Exercise prompt: Each line that includes the string "this" counts once; give the total and nothing else.

Data excerpt:
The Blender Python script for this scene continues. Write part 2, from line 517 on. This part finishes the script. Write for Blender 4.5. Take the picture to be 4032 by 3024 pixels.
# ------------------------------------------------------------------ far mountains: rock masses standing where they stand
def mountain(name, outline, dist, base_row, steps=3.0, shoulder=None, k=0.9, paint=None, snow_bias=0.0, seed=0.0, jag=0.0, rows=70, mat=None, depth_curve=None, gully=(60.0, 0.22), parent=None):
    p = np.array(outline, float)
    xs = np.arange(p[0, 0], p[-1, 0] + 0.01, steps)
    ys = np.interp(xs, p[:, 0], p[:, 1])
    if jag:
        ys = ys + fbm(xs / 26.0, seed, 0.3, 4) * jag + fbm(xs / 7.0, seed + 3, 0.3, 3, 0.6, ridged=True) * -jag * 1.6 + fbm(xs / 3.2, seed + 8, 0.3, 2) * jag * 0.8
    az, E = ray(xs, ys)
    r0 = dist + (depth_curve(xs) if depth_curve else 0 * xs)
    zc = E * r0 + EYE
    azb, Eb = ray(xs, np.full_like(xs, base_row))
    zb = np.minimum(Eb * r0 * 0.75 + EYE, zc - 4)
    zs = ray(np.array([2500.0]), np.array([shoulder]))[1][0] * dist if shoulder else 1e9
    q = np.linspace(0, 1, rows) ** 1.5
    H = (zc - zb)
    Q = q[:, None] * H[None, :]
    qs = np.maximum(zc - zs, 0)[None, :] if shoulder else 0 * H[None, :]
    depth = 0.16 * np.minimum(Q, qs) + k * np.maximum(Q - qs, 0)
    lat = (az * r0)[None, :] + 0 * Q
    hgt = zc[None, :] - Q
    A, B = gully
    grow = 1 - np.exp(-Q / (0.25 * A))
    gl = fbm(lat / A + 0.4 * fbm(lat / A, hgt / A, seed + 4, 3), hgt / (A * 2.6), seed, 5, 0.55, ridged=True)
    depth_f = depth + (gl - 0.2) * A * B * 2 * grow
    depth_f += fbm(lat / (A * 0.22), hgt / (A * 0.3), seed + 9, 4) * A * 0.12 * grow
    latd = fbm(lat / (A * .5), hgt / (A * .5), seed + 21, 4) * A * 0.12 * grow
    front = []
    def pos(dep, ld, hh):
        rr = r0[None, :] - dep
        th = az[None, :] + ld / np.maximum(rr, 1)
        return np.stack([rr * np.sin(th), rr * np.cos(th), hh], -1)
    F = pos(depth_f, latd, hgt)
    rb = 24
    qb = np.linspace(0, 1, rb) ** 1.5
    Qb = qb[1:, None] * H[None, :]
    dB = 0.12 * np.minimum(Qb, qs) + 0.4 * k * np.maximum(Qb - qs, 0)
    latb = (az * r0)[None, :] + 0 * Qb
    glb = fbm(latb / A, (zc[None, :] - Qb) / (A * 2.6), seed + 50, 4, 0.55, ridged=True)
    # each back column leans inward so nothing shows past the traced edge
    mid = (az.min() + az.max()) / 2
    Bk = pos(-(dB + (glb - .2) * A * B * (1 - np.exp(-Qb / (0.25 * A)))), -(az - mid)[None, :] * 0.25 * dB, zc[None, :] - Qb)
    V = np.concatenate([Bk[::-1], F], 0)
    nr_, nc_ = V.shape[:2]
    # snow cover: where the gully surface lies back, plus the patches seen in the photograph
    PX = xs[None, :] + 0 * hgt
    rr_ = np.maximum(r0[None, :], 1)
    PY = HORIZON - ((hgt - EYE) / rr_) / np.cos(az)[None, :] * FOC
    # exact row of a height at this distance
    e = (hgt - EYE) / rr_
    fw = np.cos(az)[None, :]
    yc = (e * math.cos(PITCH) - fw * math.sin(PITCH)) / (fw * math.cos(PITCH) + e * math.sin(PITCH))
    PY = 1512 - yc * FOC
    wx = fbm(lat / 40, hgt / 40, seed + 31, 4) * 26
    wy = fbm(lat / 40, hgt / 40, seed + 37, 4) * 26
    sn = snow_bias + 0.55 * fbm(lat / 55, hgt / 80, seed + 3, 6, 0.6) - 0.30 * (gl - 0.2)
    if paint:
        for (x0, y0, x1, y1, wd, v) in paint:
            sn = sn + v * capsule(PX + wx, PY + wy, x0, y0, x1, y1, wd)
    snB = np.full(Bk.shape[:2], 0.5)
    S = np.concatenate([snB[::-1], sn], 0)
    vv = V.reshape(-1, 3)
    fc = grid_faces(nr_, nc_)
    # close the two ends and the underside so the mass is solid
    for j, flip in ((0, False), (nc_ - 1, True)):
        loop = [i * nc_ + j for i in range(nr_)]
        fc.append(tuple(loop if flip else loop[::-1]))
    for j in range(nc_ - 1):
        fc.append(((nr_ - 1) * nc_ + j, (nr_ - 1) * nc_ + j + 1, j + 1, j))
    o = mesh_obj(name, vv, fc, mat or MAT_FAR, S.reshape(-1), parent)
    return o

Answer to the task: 2